Linear Interpolation

Accelerated Computing CUDA CUDA Programming and Performance
1

I have a great 1 dimensional data array on the GPU with 1024*512elements from datatype float. This data array is a picture (width = 1024 pixel x high =512pixel)

The second array is a 1 dimensional array with 1024 elements from datatype float. This array contains 1024 coefficients. Now I want to multiply the first row with the coefficent array.

calculate the first row:

data_array[0] = (data_array[1] - data_array[0]) * coefficent_array[0] → 0. thread from block 0

data_array[1] = (data_array[2] - data_array[1]) * coefficent_array[1] → 1. thread from block 0

data_array[511] = (data_array[512] - data_array[511]) * coefficent_array[511] → 511. thread from block 0

data_array[512] = (data_array[513] - data_array[512]) * coefficent_array[512] → 0. thread from block 1

data_array[513] = (data_array[514] - data_array[513]) * coefficent_array[513] → 1. thread from block 1

data_array[1022] = (data_array[1023] - data_array[1022]) * coefficent_array[1022] → 510. thread from block 1

data_array[1023] = data_array[1023] → 511. thread from block 1 !!!

Here is my code:

dim3 dimGrid;

dim3 dimBlock;

dimBlock.x = 512;

dimBlock.y = 1;

dimGrid.x = 2;

dimGrid.y = 512;

kernel_linear_interpolation<<<dimGrid, dimBlock>>>(Data_In, Coefficient_Array, Number_of_Coefficients, Number_of_Rows);

global void kernel_linear_interpolation(float *Data_In, float *Coefficient_Array, int Number_of_Coefficients, int Number_of_Rows)

{

int tidx = threadIdx.x + blockIdx.x*blockDim.x;

int tidy = threadIdx.y + blockIdx.y*blockDim.y;

if( tidx >= Number_of_Coefficients - 1 )    // data_array[1023] = data_array[1023]   --> 511. thread from block 1  Is this instruction correct ???

{

	return;

}

if( tidy >= Number_of_Rows )

{

	return;

}

Data_In[tidy * Number_of_Coefficients + tidx] = (Data_In[tidx + 1] - Data_In[tidx]) *Coefficient_Array[tidx];	  // <b>I think here is my error </b>



__syncthreads();

}

2

Can you be more specific as to the nature of the problem you’re seeing?

One problem is that your input and output arrays are the same, so some threads may attempt to update the values while other threads are using them.
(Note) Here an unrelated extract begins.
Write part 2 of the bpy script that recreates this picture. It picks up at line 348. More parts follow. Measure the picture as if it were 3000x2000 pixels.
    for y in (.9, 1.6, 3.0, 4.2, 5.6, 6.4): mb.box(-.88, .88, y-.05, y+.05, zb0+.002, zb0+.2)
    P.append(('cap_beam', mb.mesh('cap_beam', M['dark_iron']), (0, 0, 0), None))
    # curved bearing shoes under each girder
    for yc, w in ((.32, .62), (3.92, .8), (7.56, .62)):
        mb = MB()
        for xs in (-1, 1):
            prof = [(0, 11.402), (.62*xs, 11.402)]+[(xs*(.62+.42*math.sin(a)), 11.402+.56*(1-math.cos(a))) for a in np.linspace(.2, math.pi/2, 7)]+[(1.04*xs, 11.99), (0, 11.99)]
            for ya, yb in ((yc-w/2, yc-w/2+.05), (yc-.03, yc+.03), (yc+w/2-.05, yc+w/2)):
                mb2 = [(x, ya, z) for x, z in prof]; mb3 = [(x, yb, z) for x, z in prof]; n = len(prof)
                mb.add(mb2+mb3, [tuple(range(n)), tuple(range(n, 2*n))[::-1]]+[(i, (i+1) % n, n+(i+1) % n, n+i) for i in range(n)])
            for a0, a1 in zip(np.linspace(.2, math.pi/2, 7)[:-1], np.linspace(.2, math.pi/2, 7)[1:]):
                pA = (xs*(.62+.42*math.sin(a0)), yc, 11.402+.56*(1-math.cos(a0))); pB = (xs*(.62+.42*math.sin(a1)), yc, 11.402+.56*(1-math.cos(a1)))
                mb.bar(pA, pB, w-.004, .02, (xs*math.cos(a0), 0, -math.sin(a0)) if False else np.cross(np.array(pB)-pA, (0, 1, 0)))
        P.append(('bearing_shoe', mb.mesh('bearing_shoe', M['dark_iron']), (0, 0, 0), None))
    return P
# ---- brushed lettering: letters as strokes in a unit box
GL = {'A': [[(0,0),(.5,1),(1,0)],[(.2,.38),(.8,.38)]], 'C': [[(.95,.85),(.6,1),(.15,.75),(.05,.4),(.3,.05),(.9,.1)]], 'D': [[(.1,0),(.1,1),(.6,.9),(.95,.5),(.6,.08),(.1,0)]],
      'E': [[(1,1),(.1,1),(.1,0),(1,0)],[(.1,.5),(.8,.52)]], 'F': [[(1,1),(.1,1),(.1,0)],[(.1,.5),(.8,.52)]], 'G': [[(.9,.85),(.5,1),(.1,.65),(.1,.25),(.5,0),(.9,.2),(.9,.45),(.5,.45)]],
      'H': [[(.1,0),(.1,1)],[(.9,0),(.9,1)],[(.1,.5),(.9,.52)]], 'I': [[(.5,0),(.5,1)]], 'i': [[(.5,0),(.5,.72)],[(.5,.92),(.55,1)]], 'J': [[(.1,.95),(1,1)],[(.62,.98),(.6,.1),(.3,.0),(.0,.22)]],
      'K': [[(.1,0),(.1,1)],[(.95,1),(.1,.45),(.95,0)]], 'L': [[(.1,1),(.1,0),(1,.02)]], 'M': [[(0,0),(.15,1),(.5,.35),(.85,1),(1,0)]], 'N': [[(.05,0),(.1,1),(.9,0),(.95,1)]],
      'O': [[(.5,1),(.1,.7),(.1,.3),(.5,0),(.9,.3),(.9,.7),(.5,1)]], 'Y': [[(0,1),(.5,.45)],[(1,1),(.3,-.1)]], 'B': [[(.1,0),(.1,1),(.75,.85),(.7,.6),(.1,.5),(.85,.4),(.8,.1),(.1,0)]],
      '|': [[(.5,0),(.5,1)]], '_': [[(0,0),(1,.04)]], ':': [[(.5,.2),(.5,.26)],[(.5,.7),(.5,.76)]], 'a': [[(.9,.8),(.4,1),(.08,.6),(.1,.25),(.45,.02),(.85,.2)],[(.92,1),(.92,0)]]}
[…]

Use separate input and output arrays to avoid this problem.

Another potential problem is if you want interpolation, you should probably be doing dataOut = dataIn + coef*(dataIn[x+1] - dataIn), instead of just taking the delta, which will give you a sort of gradient instead.
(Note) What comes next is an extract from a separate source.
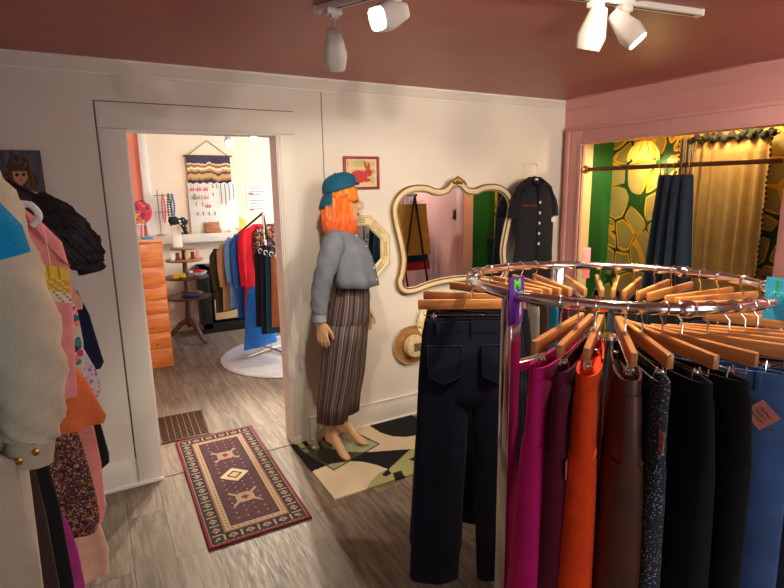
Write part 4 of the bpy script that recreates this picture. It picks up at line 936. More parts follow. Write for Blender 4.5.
items = [  # angle, fabric, trouser label, hanger label, options
 (149, INDIGO, 'dark indigo jeans with back pockets at the left end of the round rack', 'wooden hanger holding the front dark jeans at the left end of the rack', dict(jeans=1, L=1.02, gap=.035, hemw=.095, ww=.165, hw=.185, stitch=DSTITCH, t0=.02, t1=.032, pmat=INDIGO2)),
 (133, BLKDEN, 'black jeans hanging just behind the front dark indigo jeans', 'wooden hanger just behind the leftmost hanger, with black jeans', dict(jeans=1, L=1.0, gap=.03, t0=.02, t1=.03)),
 (110, DEN(36, 40, 52), 'dark blue jeans third from the left end, mostly hidden by the first two', 'wooden hanger nearest the big mirror, its tip against the mirror frame', dict(L=.98)),
 (203.5, fab(196, 24, 112), 'bright magenta trousers right of the purple divider', 'wooden hanger pointing at the viewer above the magenta trousers', dict(t0=.022, t1=.046, hemw=.12, L=1.05)),
 (209, fab(92, 20, 44), 'dark maroon trousers between the magenta and the orange pairs', 'wooden hanger above the dark maroon trousers', dict(t0=.018, t1=.04)),
 (214.5, fab(238, 74, 22), 'orange red trousers beside the dark maroon pair', 'wooden hanger pointing at the viewer above the orange red trousers', dict(t0=.024, t1=.044, hemw=.12, L=1.05, tags=[(.19, -.03, -.24, .02, .05, PAPERP, .1)])),
 (223.5, LEATHER, 'brown leather trousers right of the orange red pair', 'wooden hanger slanting above the brown leather trousers', dict(t0=.026, t1=.05, hemw=.12, L=1.02)),
 (228.5, SPARK, 'dark sparkly knitted trousers with an orange paper tag', 'wooden hanger slanting above the sparkly trousers', dict(t0=.018, t1=.028, L=.98, tags=[(.196, -.012, -.13, .045, .05, PAPERP, 0)])),
 (234.5, fab(20, 19, 21), 'black trousers right of the sparkly pair', 'long wooden hanger slanting right above the black trousers', dict(t0=.02, t1=.04, L=1.05)),
 (240.5, fab(19, 18, 21), 'charcoal black trousers with a thin white side line, before the blue jeans', 'wooden hanger above the charcoal black trousers', dict(t0=.018, t1=.026, L=1.05)),
 (249, BLUEDEN, 'blue denim jeans with a pink diamond tag at the right edge', 'wooden hanger above the blue jeans at the right edge', dict(jeans=-1, t0=.018, t1=.024, L=1.05, stitch=STITCH, tags=[(.135, -.040, -.10, .055, .055, PAPERP, PI/4)])),
 (257, DEN(40, 46, 60), 'dark denim jeans just behind the blue jeans', 'second wooden hanger behind the blue jeans hanger', dict(t1=.022)),
 (264, BLKDEN, 'black denim jeans second behind the blue jeans', 'third wooden hanger behind the blue jeans hanger', dict(t1=.022)),
 (271, DEN(54, 70, 104), 'mid blue jeans hidden at the right end of the rack', 'wooden hanger just before the light blue divider', dict(t1=.022)),
 (297, fab(60, 48, 42), 'dark brown trousers at the right end beyond the light blue divider', 'wooden hanger just beyond the light blue divider', dict()),
 (318, fab(30, 30, 34), 'black trousers on the far right of the ring', 'wooden hanger on the far right of the ring', dict()),
 (332, DEN(44, 52, 70), 'dark jeans on the far side below the beige curtain', 'wooden hanger on the far rail below the right half of the curtain', dict()),
 (346, BLKDEN, 'black jeans on the far side left of the curtain edge', 'wooden hanger on the far rail below the left half of the curtain', dict()),
 (355, fab(34, 34, 38), 'charcoal trousers on the far side by the black knob', 'wooden hanger on the far rail just right of the black knob', dict()),
 (9, DEN(34, 40, 54), 'dark jeans on the far side left of the black knob', 'wooden hanger on the far rail just left of the black knob', dict()),
 (17, fab(40, 34, 34), 'dark trousers on the far side in front of the velvet skirt', 'wooden hanger on the far rail in front of the blue velvet skirt', dict()),
 (27, fab(24, 24, 28), 'black trousers on the far side in front of the wallpaper', 'wooden hanger on the far rail in front of the patterned wallpaper', dict()),
 (35, DEN(50, 56, 70), 'grey blue jeans on the far side before the green wall', 'wooden hanger on the far rail left of the wallpaper, before the green wall', dict()),
 (43, fab(30, 26, 30), 'black trousers on the far side before the pink casing', 'wooden hanger on the far rail before the alcove casing', dict()),
 (56, fab(54, 40, 36), 'dark brown trousers on the far side by the pink clip', 'wooden hanger on the far rail next to the pink clip', dict()),
 (68, fab(120, 28, 50), 'dark red trousers on the far side of the ring below the navy dress', 'wooden hanger on the far rail below the right side of the navy dress', dict(hw=.18)),
 (77, fab(18, 128, 160), 'teal trousers on the far side of the ring', 'wooden hanger on the far rail below the left side of the navy dress', dict(hw=.18)),
 (86, fab(72, 48, 34), 'brown trousers on the far side between the grey and teal pairs', 'wooden hanger on the far rail above the brown trousers', dict(hw=.18)),
 (96, fab(140, 132, 124), 'light grey trousers seen just right of the chrome post', 'wooden hanger on the far left of the rail above the light grey trousers', dict(hw=.18, t0=.025)),
]
DTH = {228.5: 6, 234.5: 16, 240.5: 27, 249: 42, 257: 42, 264: 42, 271: 38}
for i, (th, m, tl, hl, kw) in enumerate(items):
    kw['dth'] = DTH.get(th, 0); add_hanger(th, hl, kw['dth']); make_trousers(th, m, tl, seed=i, **kw)
pc = ringpt(50, RR, -.0); b = MB(); b.box(pc+Vector((0, 0, .01)), (.008, .03, .13), Matrix.Rotation(R(50), 3, 'Z'), .003); tag(b.build('plastic_clip', pm('pink_plastic', rgb(240, 130, 130), .4, 0, .03, 8, 0), origin=pc), 'pink plastic clip standing on the far rail below the navy dress', 'clip')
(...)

Another potential problem is that you are not using tidy*Number_of_Coefficients on the input (right hand side of =), which means that all rows will get the same value, which is probably not what you want.
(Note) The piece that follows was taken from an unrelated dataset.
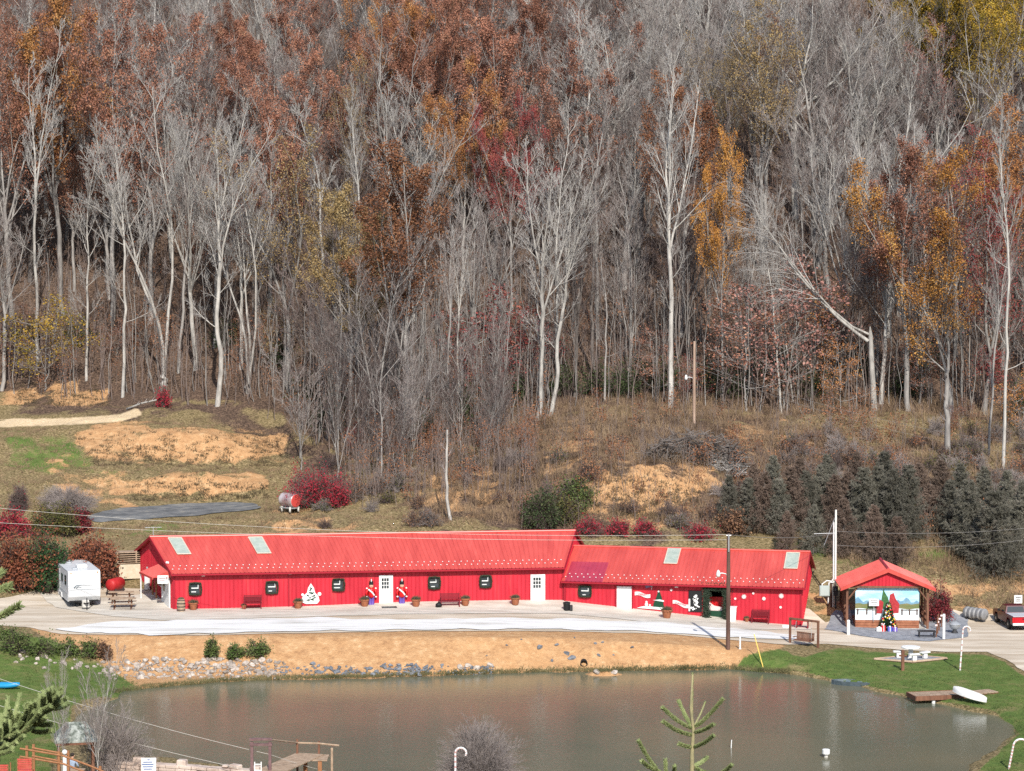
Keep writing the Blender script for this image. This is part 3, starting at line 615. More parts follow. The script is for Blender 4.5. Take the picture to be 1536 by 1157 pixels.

The final __syncthreads() at the end is unnecessary, but harmless.

Perhaps try something like this:

__global__ void kernel_linear_interpolation(float *Data_Out, float *Data_In, float *Coefficient_Array, int Number_of_Coefficients, int Number_of_Rows) {

	int tidx = threadIdx.x + blockIdx.x*blockDim.x;

	int tidy = threadIdx.y + blockIdx.y*blockDim.y;

	if( tidy >= Number_of_Rows ) {

		return;

	}

	int w = Number_of_Coefficients;

	if( tidx >= w) {

		return;

	}

	else if (tidx == w - 1) {

		Data_Out[tidy * w + tidx] = Data_In[tidy * w + tidx];

	}

	else {

		Data_Out[tidy * w + tidx] = Data_In[tidy * w + tidx] + (Data_In[tidy * w + tidx + 1] - Data_In[tidy * w + tidx]) *Coefficient_Array[tidx];

	}

}
3

Thank you for your help

I will test your code.

4

you may also try using texture linear filtering which returns: tex1D(x) = T[i] * (1 - a) + T[i+1] * a
where ‘i’ is an integer part of ‘x’ and ‘a’ is a fraction (see cuda programming guide appendix).

this should be advantageous because textures are cached and the linear interpolation is performed on the hardware

5

Thank you for the tip. At the moment my speed is fast enough, but i will try it. I will look in the manual for an example.